La señora quizás sea representativa de aquellos que nos atribuyen a los nikkei un japonesismo cerrado o, en todo caso, muy vigente en nuestra cultura diaria. Pero sí, algo, o «alguito», de japonés hay en la composición de nuestra personalidad. Sin embargo, siempre me pregunto hasta qué punto esta herencia puede permitirnos hablar de una identidad de grupo. Hay ciertos elementos obvios que podrían convencernos de la existencia de esa identidad, desde nuestros rasgos físicos hasta la promocionada cocina nikkei. Nuestros rasgos, tiempo más, tiempo menos, terminarán como debe ser: disueltos en el paisaje mestizo de nuestro país. Y posiblemente la celebrada cocina, con su exotismo más, y otras prácticas similares se conviertan pronto en anécdota. ¿Qué hay de más profundo? ¿Qué herencia todavía está viva en nuestra subjetividad y determina nuestra conducta? me pregunto a veces, y confieso que siempre termino confundido, como debe ser ante tamañas preguntas.

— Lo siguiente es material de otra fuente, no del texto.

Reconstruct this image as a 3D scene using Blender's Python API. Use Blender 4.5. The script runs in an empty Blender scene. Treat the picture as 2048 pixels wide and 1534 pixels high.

Hay ocasiones en que descubro con cierta claridad que soy descendiente de japonés. Generalmente sucede en situaciones críticas, y me sorprendo porque siento que algo profundo viene y cambia el rumbo de mis reacciones previsibles. Mi normal tendencia al desánimo, por ejemplo, se hace temple inusual. No es una petulante apelación al estereotipo de japonés imperturbable ante la adversidad; es una íntima presión que me señala una responsabilidad: sé como tu padre.